Ad aggiungere ulteriori elementi alla già intricata vicenda, è tornata prepotentemente alla ribalta l'ipotesi della galleria bassa, da Panice a Vievola, per molti la migliore soluzione possibile. Ma ormai è decisamente tardi. I costi per realizzare questo traforo di 7 km si aggirano sui 350/400 milioni, mentre a disposizione ce ne sarebbero 60, avanzati dai lavori al momento non previsti della vecchia canna. Ma gli altri 300 almeno? E i lavori già eseguiti?

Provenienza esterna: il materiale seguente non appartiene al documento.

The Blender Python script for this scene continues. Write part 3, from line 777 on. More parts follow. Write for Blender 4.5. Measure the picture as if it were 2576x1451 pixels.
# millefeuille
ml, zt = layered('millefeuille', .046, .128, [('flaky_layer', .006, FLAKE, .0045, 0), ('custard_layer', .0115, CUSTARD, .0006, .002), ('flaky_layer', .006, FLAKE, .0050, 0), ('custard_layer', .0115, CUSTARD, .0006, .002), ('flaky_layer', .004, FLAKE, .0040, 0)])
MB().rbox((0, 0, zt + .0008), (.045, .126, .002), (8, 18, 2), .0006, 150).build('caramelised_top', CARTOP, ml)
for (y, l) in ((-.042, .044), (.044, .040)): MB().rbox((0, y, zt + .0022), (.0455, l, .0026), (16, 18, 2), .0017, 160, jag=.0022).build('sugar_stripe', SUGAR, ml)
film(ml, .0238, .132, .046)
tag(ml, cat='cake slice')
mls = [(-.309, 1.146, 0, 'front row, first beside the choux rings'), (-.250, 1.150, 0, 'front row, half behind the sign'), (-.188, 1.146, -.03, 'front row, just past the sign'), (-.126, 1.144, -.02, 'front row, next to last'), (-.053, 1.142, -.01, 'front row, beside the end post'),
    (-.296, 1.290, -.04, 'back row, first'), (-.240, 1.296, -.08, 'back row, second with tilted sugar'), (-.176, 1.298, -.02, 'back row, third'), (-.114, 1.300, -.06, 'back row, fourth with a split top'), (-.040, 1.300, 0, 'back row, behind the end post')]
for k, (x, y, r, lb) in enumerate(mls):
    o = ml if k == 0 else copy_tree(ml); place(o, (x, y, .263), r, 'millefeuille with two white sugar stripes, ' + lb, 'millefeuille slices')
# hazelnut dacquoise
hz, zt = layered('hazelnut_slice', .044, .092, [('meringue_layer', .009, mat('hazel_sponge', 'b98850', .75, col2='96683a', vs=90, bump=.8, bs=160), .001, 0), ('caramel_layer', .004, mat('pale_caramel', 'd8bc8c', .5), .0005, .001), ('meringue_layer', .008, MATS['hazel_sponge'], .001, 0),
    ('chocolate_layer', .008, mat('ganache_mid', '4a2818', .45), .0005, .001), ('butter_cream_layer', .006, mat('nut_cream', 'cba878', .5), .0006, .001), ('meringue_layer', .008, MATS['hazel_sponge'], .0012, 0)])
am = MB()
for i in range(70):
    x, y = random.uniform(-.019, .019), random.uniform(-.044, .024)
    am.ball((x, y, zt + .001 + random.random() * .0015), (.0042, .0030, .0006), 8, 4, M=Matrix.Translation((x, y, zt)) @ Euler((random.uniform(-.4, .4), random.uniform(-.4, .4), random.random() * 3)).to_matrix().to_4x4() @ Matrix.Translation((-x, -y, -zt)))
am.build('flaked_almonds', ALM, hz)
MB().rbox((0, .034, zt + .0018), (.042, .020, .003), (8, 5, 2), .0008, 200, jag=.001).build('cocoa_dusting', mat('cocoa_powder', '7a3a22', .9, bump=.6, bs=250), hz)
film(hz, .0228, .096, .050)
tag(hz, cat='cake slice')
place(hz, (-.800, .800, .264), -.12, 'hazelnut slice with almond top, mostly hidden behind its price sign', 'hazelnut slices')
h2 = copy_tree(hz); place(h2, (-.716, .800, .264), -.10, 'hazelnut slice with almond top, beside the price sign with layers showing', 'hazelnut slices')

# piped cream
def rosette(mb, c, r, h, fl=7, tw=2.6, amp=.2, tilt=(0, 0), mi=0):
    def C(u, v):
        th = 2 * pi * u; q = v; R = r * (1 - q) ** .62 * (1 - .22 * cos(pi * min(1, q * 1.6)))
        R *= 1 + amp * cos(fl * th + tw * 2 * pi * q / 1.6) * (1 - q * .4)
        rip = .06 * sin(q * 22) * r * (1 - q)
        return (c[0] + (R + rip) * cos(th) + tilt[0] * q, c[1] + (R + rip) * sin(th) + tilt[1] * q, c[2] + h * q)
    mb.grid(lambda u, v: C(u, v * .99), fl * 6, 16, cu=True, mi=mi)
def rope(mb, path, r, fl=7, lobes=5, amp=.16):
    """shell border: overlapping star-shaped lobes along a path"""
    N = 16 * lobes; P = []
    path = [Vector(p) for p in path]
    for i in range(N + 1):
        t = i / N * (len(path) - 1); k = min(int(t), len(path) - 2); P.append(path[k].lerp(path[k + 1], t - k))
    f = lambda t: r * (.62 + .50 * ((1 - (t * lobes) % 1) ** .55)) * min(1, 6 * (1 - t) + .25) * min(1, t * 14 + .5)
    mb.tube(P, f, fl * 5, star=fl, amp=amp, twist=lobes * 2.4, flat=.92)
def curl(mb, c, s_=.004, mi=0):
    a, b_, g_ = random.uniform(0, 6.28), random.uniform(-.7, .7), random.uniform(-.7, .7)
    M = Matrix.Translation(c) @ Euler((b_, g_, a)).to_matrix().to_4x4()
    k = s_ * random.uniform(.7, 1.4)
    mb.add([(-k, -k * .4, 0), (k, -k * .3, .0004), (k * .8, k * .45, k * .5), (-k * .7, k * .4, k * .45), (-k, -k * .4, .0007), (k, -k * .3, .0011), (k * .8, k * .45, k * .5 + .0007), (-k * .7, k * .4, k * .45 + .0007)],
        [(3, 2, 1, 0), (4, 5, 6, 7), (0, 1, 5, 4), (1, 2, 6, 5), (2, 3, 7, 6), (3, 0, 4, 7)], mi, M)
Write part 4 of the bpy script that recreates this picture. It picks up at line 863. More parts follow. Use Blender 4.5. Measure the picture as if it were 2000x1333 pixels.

C'è, come se non bastasse, un'altra questione sulla quale ci sono ancora molte incognite. Il paravalanghe sul lato francese. I geologi di entrambe le nazioni concordano sull'importante e concreto rischio che valanghe, anche di grande intensità, possano cadere sull'imbocco del tunnel e sul ponte a scavalco della frana.
Si era ipotizzato un sistema di filari di reti di protezione modulari della lunghezza totale di sette chilometri, da ubicare nelle zone di distacco, a 1800 metri di quota, per contenere il fenomeno sul nascere. Il costo è di circa 6 milioni di euro. Ma pare che la Francia non voglia realizzarlo, proponendo invece, in caso di nevicate, la chiusura del traforo e il disgaggio con l'esplosivo, esattamente come succede sul Maddalena.
Questo evidenzia anche una difformità di importanza delle due strade che portano al tunnel: da un lato una strada statale, la SS 20; dall'altro una strada dipartimentale (accostabile alle nostre provinciali), che non viene pulita in caso di nevicate.
Ma - e qui la domanda sorge davvero spontanea - si può realizzare una galleria da 200 milioni di euro e renderla non transitabile quando nevica per il pericolo valanghe?
La prossima CIG dovrà dare risposte a molti punti. E a fare le domande, questa volta, ci saranno i sindaci a rappresentare il territorio. Sono loro, in fondo, quelli a cui davvero interessa mettere la parola fine ad una vicenda ormai imbarazzante per tutti.